A comparative study of augmented burnett and BGK-burnett equations for computing hypersonic blunt body flow

In this paper two different forms of Burnett equations are studied which have been designated as ‘Augmented Burnett Equations’ and ‘BGK-Burnett Equations’. The augmented Burnett equations were developed by Zhong to stabilize the solution of the conventional Burnett equations which were derived in 1935 by Burnett from the Boltzmann equation using the second-order Chapman-Enskog expansion. In this formulation, The conventional Burnett equations are augmented by adding ad hoc thirdorder derivatives to stress and heat transfer terms so that the augmented equations are stable to small wavelength disturbances. The BGK-Burnett equations have been recently derived by Agarwal and Balakrishnan from the Boltzmann equation using the Bhatnagar-Gross-Krook (BGK) approximation for the collision integral. These equations have been shown to be entropy consistent and satisfy the Boltzmann H-Theorem in contrast to the conventional Burnett equations which violate the second law of thermodynamics. In this paper, both sets of Burnett equations are applied to compute a 2- D hypersonic flow over a circular cylinder at Knudsen numbers 0.001 to 0.1. The radius of the cylinder, which is the characteristic length of the body, determines the Knudsen number.
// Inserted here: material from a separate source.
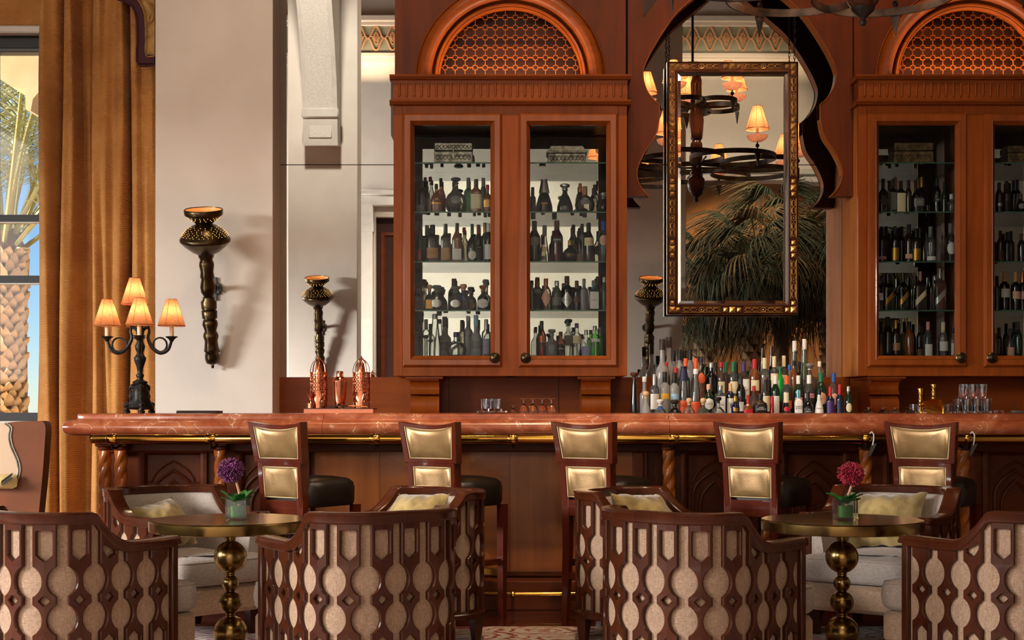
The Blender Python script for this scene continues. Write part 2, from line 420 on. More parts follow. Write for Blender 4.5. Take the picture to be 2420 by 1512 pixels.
def rug_mat():
    m = plain('patterned_rug', (200,180,160), .95, 0, .1, 0, .2); t = m.node_tree; p = t.nodes['Principled BSDF']
    v = nd(t, 'ShaderNodeTexVoronoi', Scale=2.3); v.feature = 'F1'; co = coords(t, (1,1.6,1)); 
    n = nd(t, 'ShaderNodeTexNoise', Scale=9.0, Detail=4); t.links.new(co, n.inputs['Vector'])
    ad = nd(t, 'ShaderNodeMix', data_type='RGBA'); ad.inputs[0].default_value = .14; t.links.new(co, ad.inputs[6]); t.links.new(n.outputs[1], ad.inputs[7])
    t.links.new(ad.outputs[2], v.inputs['Vector'])
    wv = nd(t, 'ShaderNodeMath', operation='SINE'); ml = nd(t, 'ShaderNodeMath', operation='MULTIPLY'); ml.inputs[1].default_value = 46
    t.links.new(v.outputs[0], ml.inputs[0]); t.links.new(ml.outputs[0], wv.inputs[0])
    mu = nd(t, 'ShaderNodeMath', operation='MULTIPLY'); t.links.new(wv.outputs[0], mu.inputs[0]); t.links.new(n.outputs[0], mu.inputs[1])
    t.links.new(ramp(t, mu.outputs[0], [(.16, (206,190,172)), (.30, (150,52,48))]), p.inputs['Base Color']); return m
M['rug'] = rug_mat()
# ------------------------------------------------------------------ the room
YM = 10.33                                # plane of the wall mirrors
def vt(px, py, Yv): x, _, z = at(px, py, Yv); return (x, 2*YM-Yv, z)   # where a reflected thing really stands
CEIL = 8.6
fl = structure('floor', MB().box(-8, 9.5, -8, 10.8, -.12, 0), M['parquet'])
bd = [to_mesh(MB().box(0, L, 0, .094, 0, .004, .0015), 'floorboard') for L in (.9, 1.2, 1.5)]
y = 7.62
while y < 8.72:
    x = -3.2+random.random()*.5
    while x < 3.6:
        k = random.randrange(3); o = part('floorboard', bd[k], M['parquet'], fl); o.location = (x, y, 0); x += (.9, 1.2, 1.5)[k]+.003
    y += .097
ce = structure('ceiling', MB().box(-8, 9.5, -8, 10.8, CEIL, CEIL+.15), M['ceil'])
for x in (-6, -4.2, -2.4, -.6, 1.2, 3.0, 4.8, 6.6):
    part('beam', MB().box(x, x+.22, -4.3, 9.6, CEIL-.35, CEIL), M['ceil'], ce)
wb = structure('wall_back', MB().box(-2.474, 9.5, YM+.04, YM+.4, 0, CEIL), M['pier'])
WY = 10.5                                 # window wall, left of the pillar
ww = MB()
ww.box(-8, -4.7, WY, WY+.25, 0, CEIL); ww.box(-2.76, -2.474, WY, WY+.25, 0, CEIL)
ww.box(-4.7, -2.76, WY, WY+.25, 0, 1.06); ww.box(-4.7, -2.76, WY, WY+.25, 3.86, CEIL)
structure('wall_back_window', ww, M['paint'])
structure('pillar', MB().box(-2.474, -1.658, 10.02, YM+.04, 0, CEIL, .004), M['paint'])
wl = MB(); yy = [-8, -3.7, -.7, 2.0, 6.8, 10.8]
for a, b in ((0,1),(2,3),(4,5)): wl.box(-8.2, -8, yy[a], yy[b], 0, CEIL)
for a, b, z0, z1 in ((1,2,1.4,5.8),(3,4,.6,3.25)): wl.box(-8.2, -8, yy[a], yy[b], 0, z0); wl.box(-8.2, -8, yy[a], yy[b], z1, CEIL)
structure('wall_left', wl, M['paint'])
for k, (y0, y1, z0, z1) in enumerate(((-3.7,-.7,1.4,5.8),(2.0,6.8,.6,3.25))):
    w = structure('window_%d' % (k+2), MB().box(-8.16, -8.04, y0, y0+.06, z0, z1).box(-8.16, -8.04, y1-.06, y1, z0, z1).box(-8.16, -8.04, y0+.06, y1-.06, z1-.06, z1).box(-8.16, -8.04, y0+.06, y1-.06, z0, z0+.06), M['black_metal'])
structure('wall_right', MB().box(9.5, 9.7, -8, 10.8, 0, CEIL), M['paint'])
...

The Steger- Warming flux-vector splitting scheme is applied to the convective inviscid flux terms. Stress and heat transfer terms are simply second-order centraldifferenced. Comparison is made between the augmented and BGK-Burnett equations solutions and with the Navier-Stokes calculations. Comparison of the solutions from the augmented Burnett equations with the Navier-Stokes solutions shows that the difference is significant at high Knudsen number (Kn=0.1). The solutions from the BGKBurnett equations are matched well with those from the Navier-Stokes equations and the augmented Burnett equations at lower Knudsen numbers (Kn=0.001, 0.01). BGK-Burnett solutions are currently underway at higher Knudsen numbers.